I've learned what raw humanity looks like, watching your dear friend bury her husband at such a young age. I've learned that youth doesn't mean immaturity and age doesn't mean wisdom. Pain doesn't mean rejection. I've learned to love. More than I thought myself capable of doing. I've learned to give grace. I've learned to forgive. I've learned to accept who I am, while never being content to stagnate my spiritual and emotional growth.

I have learned to survive. I've learned that nightmares are not necessarily reality, and that fear is not fact. I've learned that stereotyping (while it can be hilarious) is not always truth. I've learned to not judge a book (or a soldier's rank, or the spouse's appearance) by it's cover. I've learned that "hill-billy-hick-Sara-Mae" can be a genius, and General so-and-so's wife can be an idiot.

But most of all, I've learned to laugh. I've learned to release all of these things that I spent the majority of my life trying to control; to sit back, kick up my heels and say Heck! It's outta my hands!

I appreciate the beautiful souls who are here with me, in this aggravating, mind-boggling, military spouse experience. I honor the one's who've gone before us and made things better. I still want to kick in the donkey the one's who've made things worse (and you probably still don't know who you are because you are an idiot... Bless your heart...).

This doesn't even graze the surface. Thank you for being you, for giving all you've given. You are worth more than rubies to me... more valuable than gold. More precious than silver...

Tuesday, May 7, 2013

Chief

There are these moments where it feels fitting to smoke a cigarette. The kind where the words have all run out and you're left with this convoluted mess of chaos and feelings and intensity but no ability to express it outwards. The kind that you just want to exhale out of your lungs in ash and smoke because it feels so fitting. Perfect in the moment. 

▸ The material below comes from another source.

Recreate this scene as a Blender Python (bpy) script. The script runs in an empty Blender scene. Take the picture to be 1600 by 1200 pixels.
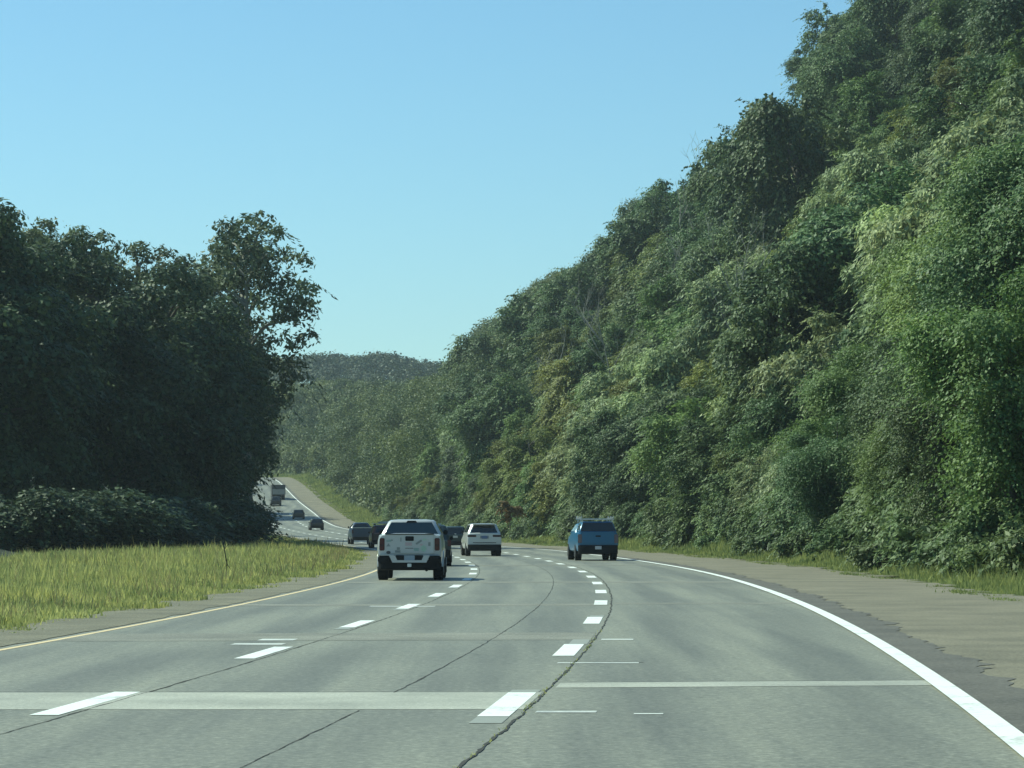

I am here wrapped up in random smells and substances that are all sunbeams of you. And I feel like an addict whose run out of cigarettes, digging around for any piece of you still here. I am desperate for a smell. Desperate for a memory. Desperate for you.

It's pathetic. In a thousand ways it feels so junior high. In a thousand more it feels like magic and ecstasy and pure elation. The mere thought of your presence in front of me sends my world into roller coasters. I. a. dore. you.

In a million ways I'm a failure and a "let down". In a million ways I didn't live up to my potential of all that I was capable of being. The career plans, the future goals all washed down the drain when my ears first heard the sound of your voice. I was gone. Sucker punched by an emotion I never really believed in. Drawn in to a reality that was only music and poetry and songs. No one ever experienced that in real life.

You came around and cluttered up all of my plans, my purpose. You changed the channel and everything was different in that instant. I was spellbound, love struck, addicted.

And now your smell haunts my senses, your fingertips are the only thing that makes me feel awake. Now my purpose has become honoring you, making you proud... 

You wrap your arms around my waist and my whole sense of fierceness, my independent woman warrior ethos fade away. The real, scared, small, insecure creature is instantly exposed and I am helpless. I am helpless and safe in a single moment that I am incapable of guarding against or changing. In all honesty, I don't want to.

You wrap your words up in my brain and they dance around me all day long. Singing love songs at random moments. 

This is the one thing that I was created for. All the rest of the stuff is window decorations but this, this... You-and-me... This is the stuff that makes me go wow. This is the stuff that makes me feel like smoking a cigarette. The kind where you just need to inhale and exhale all of the feelings that you can't put into words, and watch them fade away. The kind where you run out of expressions and all that's left is just you and your breath against the sky.